Das hat seine Gründe. Zum einen möchte die Bundesregierung vermeiden, dass das Thema der Entschädigung für Nazi-Kriegsverbrechen noch einmal aufgeworfen wird, wie es die griechische Regierung vor ein paar Jahren getan hat. Vor allem aber passt die wichtige Lehre, dass von deutschem Boden nie wieder Krieg ausgehen darf, nicht länger zur deutschen Außenpolitik. Seit Mitte der 90er Jahre wird die Bundeswehr wieder in Auslandseinsätze geschickt, EU und NATO werden immer weiter nach Osten ausgedehnt, es wird immer mehr Steuergeld in Aufrüstung gesteckt. In diesem Jahr sollte ausgerechnet an der Grenze zu Russland sogar wieder ein riesiges NATO-Militärmanöver stattfinden. Zwar hat eine Mehrheit der deutschen Bevölkerung aus der Geschichte gelernt und will Frieden und Aussöhnung mit Russland.
Doch die Bundesregierung betreibt, angeheizt von den USA und einigen osteuropäischen Staaten, eine schädliche Konfrontations- statt Entspannungspolitik. Auch in den herrschenden Medien wird Russland wieder als Feindbild aufgebaut
Gibt es einen bedrohlichen Aufschwung rechter Kräfte und Ideologien in Deutschland? Seit mit der sogenannten "Alternative für Deutschland" (AfD) wieder eine rechte Partei in den Parlamenten sitzt, die gegen Flüchtlinge und Einwanderer hetzt und die faschistischen Verbrechen verharmlost, wird darüber wieder intensiv diskutiert. Aus meiner Sicht ist der Erfolg der AfD aber mehr das Anzeichen einer Krise der großen Volksparteien sowie Ergebnis von Staats- und Politikversagen- und kein Beweis, dass faschistische Einstellungen sich immer weiter verbreiten. Ein Großteil der AfD-Wähler hat früher konservative Parteien gewählt. Im Zuge der kulturellen Modernisierung der Union unter Kanzlerin Merkel und wegen der Aufnahme vieler Flüchtlinge in den Jahren 2015ff. hat diese nationalkonservative Wählerschaft sich von der Union abgewandt.
Was mich mehr beunruhigt ist, dass inzwischen auch viele Arbeiterinnen und Arbeiter, die früher SPD oder gar nicht gewählt haben, sich der AfD zuwenden
Diese Menschen sind enttäuscht über die unsoziale Politik der Sozialdemokratie, sie wählen die AfD aus Protest gegen die herrschende Politik, von der sie im Stich gelassen wurden. Einige Jahre hat vor allem DIE LINKE von der Krise der Sozialdemokratie profitiert. Doch auch unsere Partei hat Probleme, Menschen zu erreichen, die sich von der wirtschaftlichen Globalisierung bedroht fühlen, die um ihren Job und ihre Zukunft fürchten.
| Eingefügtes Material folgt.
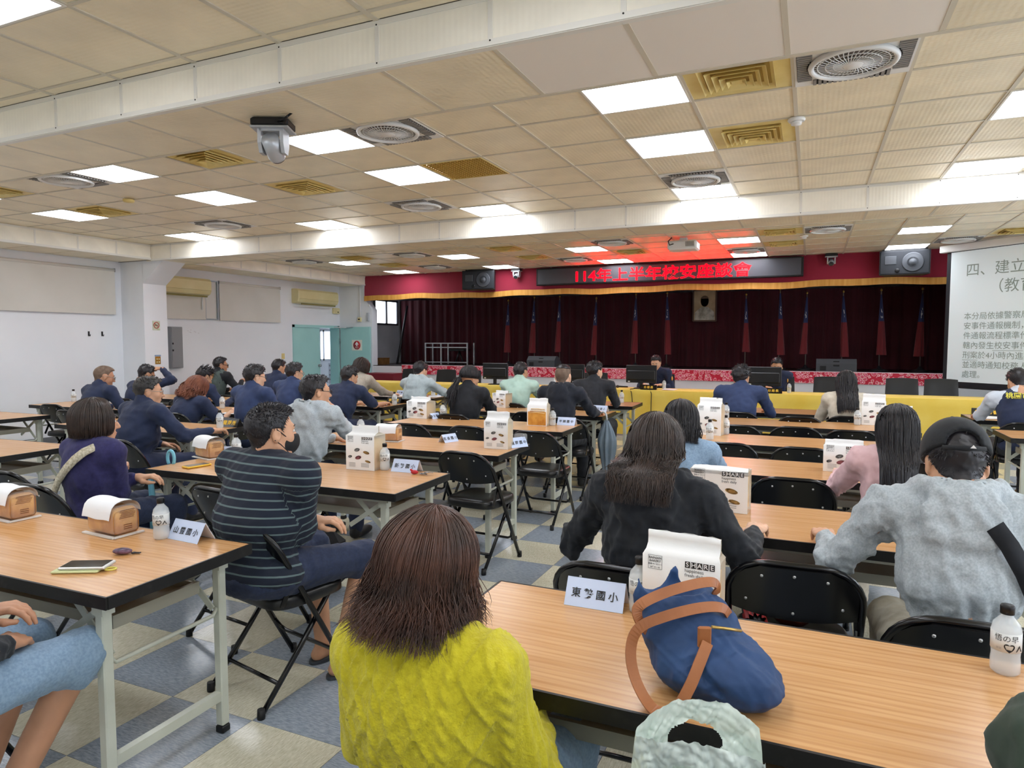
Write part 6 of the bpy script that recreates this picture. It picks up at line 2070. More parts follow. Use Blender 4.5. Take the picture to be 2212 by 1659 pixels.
M_GLS = mat('spectacle_frame', '1b1b1e', 0.3)
M_GLSW = mat('spectacle_wire', '9a958c', 0.3, metal=0.8)
M_SHOE = mat('shoe_black', '1a1a1c', 0.45)
M_MASK = mat('mask_black', '17181b', 0.8)

def A3(v):
    return np.array(v, dtype=float)
def rotm(yaw=0, pitch=0, roll=0):
    """head-style rotation: yaw about z, then pitch (down positive) about x, then roll"""
    return np.array((Matrix.Rotation(yaw, 3, 'Z') @ Matrix.Rotation(-pitch, 3, 'X') @ Matrix.Rotation(roll, 3, 'Y')))

def join(parts):
    V, Q, n = [], [], 0
    for v, q in parts:
        V.append(v)
        Q.append(q + n)
        n += len(v)
    return np.concatenate(V), np.concatenate(Q)

# --- head in its own frame: origin mid-head, +y face, z up, about 0.23 tall
def head_field(h, ears=True, male=True):
    f = Field((-0.105, -0.125, -0.20), (0.105, 0.14, 0.13), h)
    f.ell((0, -0.014, 0.028), (0.076, 0.096, 0.088), k=0.03)
    f.ell((0, 0.022, -0.035), (0.060, 0.070, 0.078), k=0.035)
    f.ell((0, 0.058, -0.088), (0.030, 0.026, 0.022), k=0.035)
    for s in (-1, 1):
        f.ell((s * 0.036, 0.056, -0.028), (0.024, 0.024, 0.024), k=0.03)
        f.cap((s * 0.058, -0.005, -0.055), (s * 0.028, 0.055, -0.095), 0.016, 0.014, 0.03)
        f.cut_ell((s * 0.031, 0.094, 0.006), (0.018, 0.014, 0.010), k=0.012)
        if ears:
            f.ell((s * 0.079, -0.010, -0.008), (0.009, 0.020, 0.031), k=0.008)
            f.cut_ell((s * 0.090, -0.004, -0.004), (0.008, 0.010, 0.018), k=0.006)
    f.cap((-0.034, 0.078, 0.024), (0.034, 0.078, 0.024), 0.011, 0.011, 0.02)
    f.chain([(0, 0.086, 0.014), (0, 0.100, -0.014), (0, 0.110, -0.030)], [0.007, 0.010, 0.012], 0.012)
    for s in (-1, 1):
        f.ell((s * 0.012, 0.098, -0.034), (0.008, 0.009, 0.007), k=0.008)
    f.cap((-0.018, 0.088, -0.060), (0.018, 0.088, -0.060), 0.0065, 0.0065, 0.008)
    f.cap((-0.015, 0.087, -0.071), (0.015, 0.087, -0.071), 0.007, 0.007, 0.008)
    r = 0.057 if male else 0.048
    f.cap((0, -0.022, -0.06), (0, -0.045, -0.19), r, r + 0.004, 0.03)
    return f

_HEADC = {}
def head_geo(h, male):
    key = (round(h, 4), male)
    if key not in _HEADC:
        _HEADC[key] = head_field(h, True, male).extract()
    return _HEADC[key]

# --- hand: wrist at origin, fingers +y, back of hand +z, thumb on +x side (left hand palm down)
def hand_geo(pose, h):
    key = ('hand', pose, round(h, 4))
    if key in _HEADC:
        return _HEADC[key]
    f = Field((-0.075, -0.05, -0.085), (0.085, 0.21, 0.05), h)
    f.cap((0, -0.04, 0), (0, 0.01, 0), 0.026, 0.024, 0.02)
    f.ell((0, 0.05, 0), (0.040, 0.052, 0.016), k=0.02)
    curl = {'flat': 0.18, 'relaxed': 0.55, 'curl': 1.05, 'fist': 1.45}[pose]
    L = [0.072, 0.080, 0.075, 0.060]
    for i in range(4):
        x = 0.030 - i * 0.020
        p = A3((x, 0.092 - 0.006 * abs(i - 1.2), 0.002))
        a = 0.10 * curl
        pts, rr = [p - A3((0, 0.03, 0)), p], [0.009, 0.0095]
        for j, fr in enumerate((0.45, 0.30, 0.25)):
            a += curl * (0.75, 0.9, 0.6)[j] * (0.9 + 0.08 * i)
            d = A3((-0.05 * (i - 1.5) * (1 - curl * .5), math.cos(a), -math.sin(a)))
            p = p + d / np.linalg.norm(d) * L[i] * fr
            pts.append(p)
            rr.append((0.0085, 0.0078, 0.0066)[j])
        f.chain(pts, rr, 0.006)
    tc = 0.35 * curl
    f.chain([(0.022, 0.015, -0.004), (0.045, 0.042, -0.012 - 0.01 * curl), (0.054 - 0.012 * curl, 0.075, -0.018 - 0.016 * curl), (0.052 - 0.024 * curl, 0.102, -0.022 - 0.018 * curl)], [0.014, 0.012, 0.0100, 0.0080], 0.010)
    _HEADC[key] = f.extract()
    return _HEADC[key]

# --- hair ----------------------------------------------------------
SC = A3((0, -0.013, 0.028))
SA = A3((0.079, 0.099, 0.091))
def strand_mesh(paths, radii, n=3):
    """tapered n-sided tubes, all strands with the same number of points; paths (S,P,3)"""
    P = np.asarray(paths)
    S, K, _ = P.shape
    d = np.empty_like(P)
    d[:, 1:-1] = P[:, 2:] - P[:, :-2]
    d[:, 0] = P[:, 1] - P[:, 0]
    d[:, -1] = P[:, -1] - P[:, -2]
    d /= np.linalg.norm(d, axis=2, keepdims=True) + 1e-9
    ref = np.broadcast_to(A3((0.31, 0.17, 0.93)), d.shape)
    s = np.cross(d, ref)
    s /= np.linalg.norm(s, axis=2, keepdims=True) + 1e-9
    t = np.cross(d, s)
    rad = np.asarray(radii)
    V = np.empty((S, K, n, 3))
    for j in range(n):
        a = 2 * PI * j / n
        V[:, :, j] = P + (s * math.cos(a) + t * math.sin(a)) * rad[..., None]
    idx = np.arange(S * K * n).reshape(S, K, n)
    q = []
    for j in range(n):
        k2 = (j + 1) % n
        q.append(np.stack([idx[:, :-1, j], idx[:, :-1, k2], idx[:, 1:, k2], idx[:, 1:, j]], axis=-1).reshape(-1, 4))
    return V.reshape(-1, 3), np.concatenate(q)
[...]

Wie bekämpfen wir die rechte Gefahr? Aus meiner Sicht reicht es nicht, Demonstrationen gegen die AfD zu organisieren. Es nutzt auch wenig bzw. schadet sogar, wenn wir Menschen, die die verstärkte Einwanderung oder die Aufnahme von Flüchtlingen kritisch sehen, als Nazis oder Rassisten abstempeln. Statt einen "Kulturkampf" gegen rechts zu führen, müssen wir einen starken Sozialstaat erkämpfen, der den Menschen wieder die nötige Sicherheit und das Gefühl gibt, dass es gerecht zugeht und ihre Leistungen gewürdigt werden. Die Rechten sind stark, wenn die Linken versagen. Das bedeutet auch: Über erfolgreiche Kämpfe für höhere Löhne und Renten, bezahlbare Mieten und mehr soziale Sicherheit wird man der AfD das Wasser abgraben können.